Figuring the family would return within two hours, she wrapped her pots in a blanket to keep the food warm.
The family has been living in Umm el-Fahm ever since.
Back in the village of her birth, Shraideh gave birth to five more children before her husband abandoned her for a second wife (whose wedding feast she offered to prepare). Poor and overworked, she brought up her children with no bitterness and with a sense that life, despite the knocks, was good.
“My mother’s hand gave us life,” recalls Abu-Shakra. “I don’t remember the poverty and the hunger.”

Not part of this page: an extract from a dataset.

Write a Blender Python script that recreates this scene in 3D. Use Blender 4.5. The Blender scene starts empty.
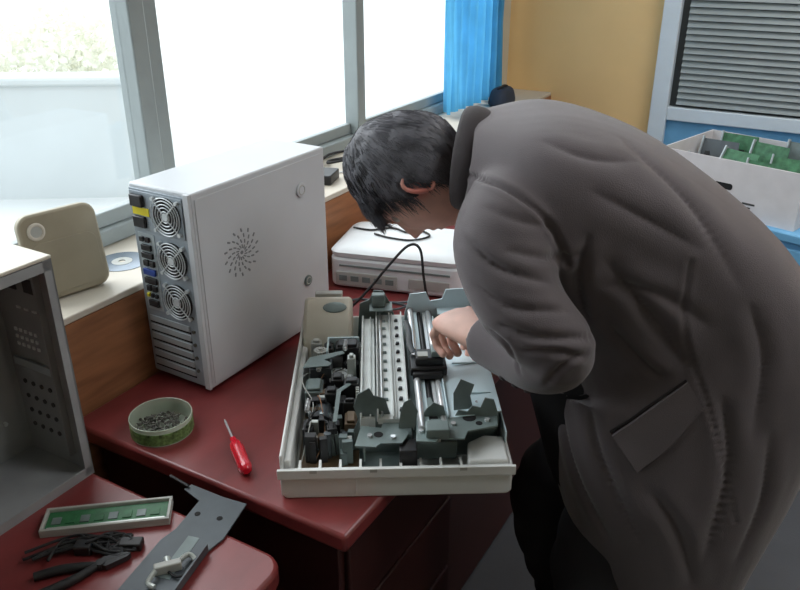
import bpy, bmesh, math, random
import numpy as np
from mathutils import Vector, Matrix, noise
from mathutils.bvhtree import BVHTree
random.seed(7)
SC = bpy.context.scene; COL = SC.collection
RAD = math.radians; PI = math.pi
try:
    SC.view_settings.view_transform = 'Standard'
except Exception: pass
AZ = RAD(30)
va = Vector((math.sin(AZ), math.cos(AZ), 0)); vb = Vector((math.cos(AZ), -math.sin(AZ), 0))
def R(s, w, z=0): return va*s + vb*w + Vector((0, 0, z))
RZ = -AZ

# ------------------------------------------------------------------ materials
def lin(c):
    return tuple(((v/255)/12.92 if v/255 <= .04045 else ((v/255+.055)/1.055)**2.4) for v in c)
def mat(name, col, rough=.5, metal=0, var=.1, scale=18, bump=0, bscale=150, spec=.5, stretch=(1,1,1), sheen=0, coat=0, trans=0, tint=None, alpha=1):
    m = bpy.data.materials.new(name); m.use_nodes = True
    nt = m.node_tree; bs = nt.nodes['Principled BSDF']; L = nt.links
    tc = nt.nodes.new('ShaderNodeTexCoord'); mp = nt.nodes.new('ShaderNodeMapping'); mp.inputs['Scale'].default_value = stretch
    L.new(tc.outputs['Object'], mp.inputs['Vector'])
    nz = nt.nodes.new('ShaderNodeTexNoise'); nz.inputs['Scale'].default_value = scale; nz.inputs['Detail'].default_value = 4
    L.new(mp.outputs['Vector'], nz.inputs['Vector'])
    cr = nt.nodes.new('ShaderNodeValToRGB'); c = lin(col)
    cr.color_ramp.elements[0].position = .3; cr.color_ramp.elements[1].position = .7
    cr.color_ramp.elements[0].color = tuple(max(0, v*(1-var)) for v in c)+(1,)
    cr.color_ramp.elements[1].color = tuple(min(1, v*(1+var)) for v in c)+(1,)
    L.new(nz.outputs['Fac'], cr.inputs['Fac'])
    colsock = cr.outputs['Color']
    if tint:
        at = nt.nodes.new('ShaderNodeAttribute'); at.attribute_name = 'tint'
        mx = nt.nodes.new('ShaderNodeMix'); mx.data_type = 'RGBA'
        L.new(at.outputs['Fac'], mx.inputs[0]); L.new(colsock, mx.inputs[6]); mx.inputs[7].default_value = lin(tint)+(1,)
        colsock = mx.outputs[2]
    L.new(colsock, bs.inputs['Base Color'])
    bs.inputs['Roughness'].default_value = rough; bs.inputs['Metallic'].default_value = metal
    bs.inputs['Specular IOR Level'].default_value = spec
    if alpha < 1: bs.inputs['Alpha'].default_value = alpha
    if sheen: bs.inputs['Sheen Weight'].default_value = sheen
    if coat: bs.inputs['Coat Weight'].default_value = coat
    if bump:
        n2 = nt.nodes.new('ShaderNodeTexNoise'); n2.inputs['Scale'].default_value = bscale
        L.new(mp.outputs['Vector'], n2.inputs['Vector'])
        bp = nt.nodes.new('ShaderNodeBump'); bp.inputs['Strength'].default_value = bump; bp.inputs['Distance'].default_value = .003
        L.new(n2.outputs['Fac'], bp.inputs['Height']); L.new(bp.outputs['Normal'], bs.inputs['Normal'])
    if trans:
        out = nt.nodes['Material Output']; tl = nt.nodes.new('ShaderNodeBsdfTranslucent'); mx = nt.nodes.new('ShaderNodeMixShader')
        mx.inputs['Fac'].default_value = trans
        L.new(cr.outputs['Color'], tl.inputs['Color']); L.new(bs.outputs[0], mx.inputs[1]); L.new(tl.outputs[0], mx.inputs[2]); L.new(mx.outputs[0], out.inputs[0])
    return m
M = {}
M['floor'] = mat('floor_concrete', (72,74,79), .7, var=.15, scale=3, bump=.2)
M['ceil'] = mat('ceiling_paint', (225,222,212), .9, var=.03)
M['cream'] = mat('cream_paint', (200,192,172), .85, var=.05, scale=3)
M['yellow'] = mat('yellow_paint', (248,208,146), .8, var=.05, scale=2.5, bump=.1)
M['wood'] = mat('orange_wood', (154,104,70), .5, var=.28, scale=5, stretch=(6,1,9), bump=.1)
M['sill'] = mat('sill_paint', (204,196,182), .5, var=.08, scale=6)
M['alu'] = mat('window_frame_grey', (148,157,158), .45, var=.04)
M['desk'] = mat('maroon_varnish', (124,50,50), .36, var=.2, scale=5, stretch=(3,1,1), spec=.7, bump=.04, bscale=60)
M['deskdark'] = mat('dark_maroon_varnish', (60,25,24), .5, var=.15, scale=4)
M['black'] = mat('black_plastic', (36,36,38), .45, var=.2)
M['dark'] = mat('dark_recess', (16,16,17), .8, var=.1)
M['rubber'] = mat('black_rubber', (26,26,28), .6, var=.1)
M['case'] = mat('case_white_paint', (200,204,208), .45, var=.03, scale=6)
M['panelsteel'] = mat('rear_panel_steel', (150,160,168), .45, .15, var=.1, scale=12)
M['ventgrey'] = mat('vent_slot_grey', (128,132,136), .6, var=.05)
M['steel'] = mat('zinc_steel', (176,186,190), .42, .25, var=.06, scale=12)
M['casegrey'] = mat('bare_case_steel', (152,155,157), .5, .0, var=.14, scale=9)
M['casecream'] = mat('case_cream_lid', (206,200,186), .5, var=.04)
M['wire'] = mat('chromed_wire', (208,214,216), .35, .3, var=.03)
M['blue'] = mat('blue_socket', (40,70,150), .5)
M['stick'] = mat('yellow_sticker', (222,206,40), .6, var=.05)
M['printer'] = mat('printer_white_plastic', (226,228,226), .5, var=.04, scale=8)
M['housing'] = mat('printer_beige_housing', (212,207,192), .5, var=.05, scale=8)
M['printer2'] = mat('printer_grey_plastic', (180,181,176), .5, var=.06)
M['plate'] = mat('printer_platen', (220,224,222), .45, var=.08, scale=30)
M['gun'] = mat('grey_sheet_metal', (116,130,129), .45, .08, var=.3, scale=14)
M['gun2'] = mat('dark_grey_sheet_metal', (82,89,94), .5, .1, var=.15, scale=14)
M['bluegrey'] = mat('bluegrey_sheet_metal', (206,226,232), .38, 0, var=.06, scale=10)
M['rod'] = mat('polished_rod', (226,228,230), .22, .5, var=.03)
M['pcb'] = mat('green_circuit_board', (52,112,72), .5, var=.25, scale=60)
M['pcb2'] = mat('dull_green_circuit_board', (64,116,82), .55, var=.35, scale=50)
M['pcbbrown'] = mat('brown_circuit_board', (104,84,62), .55, var=.25, scale=50)
M['chip'] = mat('chip_black', (38,38,40), .5)
M['solder'] = mat('solder_silver', (190,195,190), .35, .4)
M['white'] = mat('white_plastic', (222,226,228), .45, var=.03)
M['red'] = mat('red_clear_handle', (206,20,44), .25, var=.1, coat=.4)
M['tape'] = mat('green_patterned_band', (128,160,100), .3, var=.6, scale=130, trans=.25, alpha=.85)
M['clear'] = mat('pale_clear_plastic', (206,216,200), .2, var=.03, trans=.2, alpha=.55)
M['screw'] = mat('screw_metal', (104,102,96), .4, .4, var=.4, scale=90)
M['beige'] = mat('beige_plastic', (156,147,126), .5, var=.05)
M['disc'] = mat('disc_grey', (134,146,158), .2, .4, var=.1, scale=20)
M['curtain'] = mat('blue_curtain', (100,186,228), .8, var=.10, scale=10, sheen=.2, trans=.45)
M['bluepaint'] = mat('blue_paint', (110,170,210), .55, var=.06)
M['doorwhite'] = mat('white_door_paint', (216,226,232), .5, var=.03)
M['slat'] = mat('grey_blind_slat', (150,158,158), .5, var=.05)
M['blindback'] = mat('dark_door_glass', (58,62,62), .6, var=.05)  # plain dark grey of the door glass behind the slats
M['card'] = mat('white_cardboard', (218,216,218), .7, var=.05)
M['bag'] = mat('navy_bag', (44,54,70), .75, var=.15)
M['skin'] = mat('skin', (232,188,172), .5, var=.10, scale=25, bump=.08, bscale=400, tint=(206,104,92))
M['hair'] = mat('black_hair', (86,86,92), .55, var=.5, scale=30, spec=.4)
M['jacket'] = mat('taupe_wool', (90,83,86), .72, var=.14, scale=5, bump=.3, bscale=600, sheen=.3, spec=.35)
M['collar'] = mat('dark_collar', (48,42,44), .85, var=.15, bump=.2, bscale=300, sheen=.1)
M['seam'] = mat('seam_shadow', (40,35,37), .85)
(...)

This lack of resentment, this drive to take charge and make things better, propels him until today.
“I speak Hebrew like a native,” he says, “and in my youth I never had the dirty look of a construction worker.
Israelis said to me: ‘You’re an Arab, but Jewish blood runs in your veins.’ I want to prove that Arabs can be equal to Jews on their own terms: our art museum is a symbol of that.”
Abu-Shakra and his wife Siham (principal of a local school and winner of a government prize for education) have five children and a grandchild. One daughter, a dentist, lives in Rehovot; her young son learns at a mixed Arab-Jewish nursery school. Abu-Shakra is determined to advance the culture of Israeli Arabs, while at the same time furthering dialogue with all Israelis.
In a village that has its fair share of extremists, in a country that has more than its fair share of crazies on all sides, Abu-Shakra’s voice is one of a growing community of Arabs looking for integration and coexistence in Israel. He is dedicated to remembering and showcasing the Arab narrative, yet he fully accepts Israel as his homeland and understands that cooperation between peoples and a desire to move forward with mutual respect is the only way to go.
I myself am extremely grateful for the experience: the art, the blue sky, the stories, the optimism – and for the refreshing assurance that we might someday attain more than “a glooming peace” in the mountains and in the valleys of our sun-drenched land.
Get in your car and see for yourself. An open sunroof is an optional extra.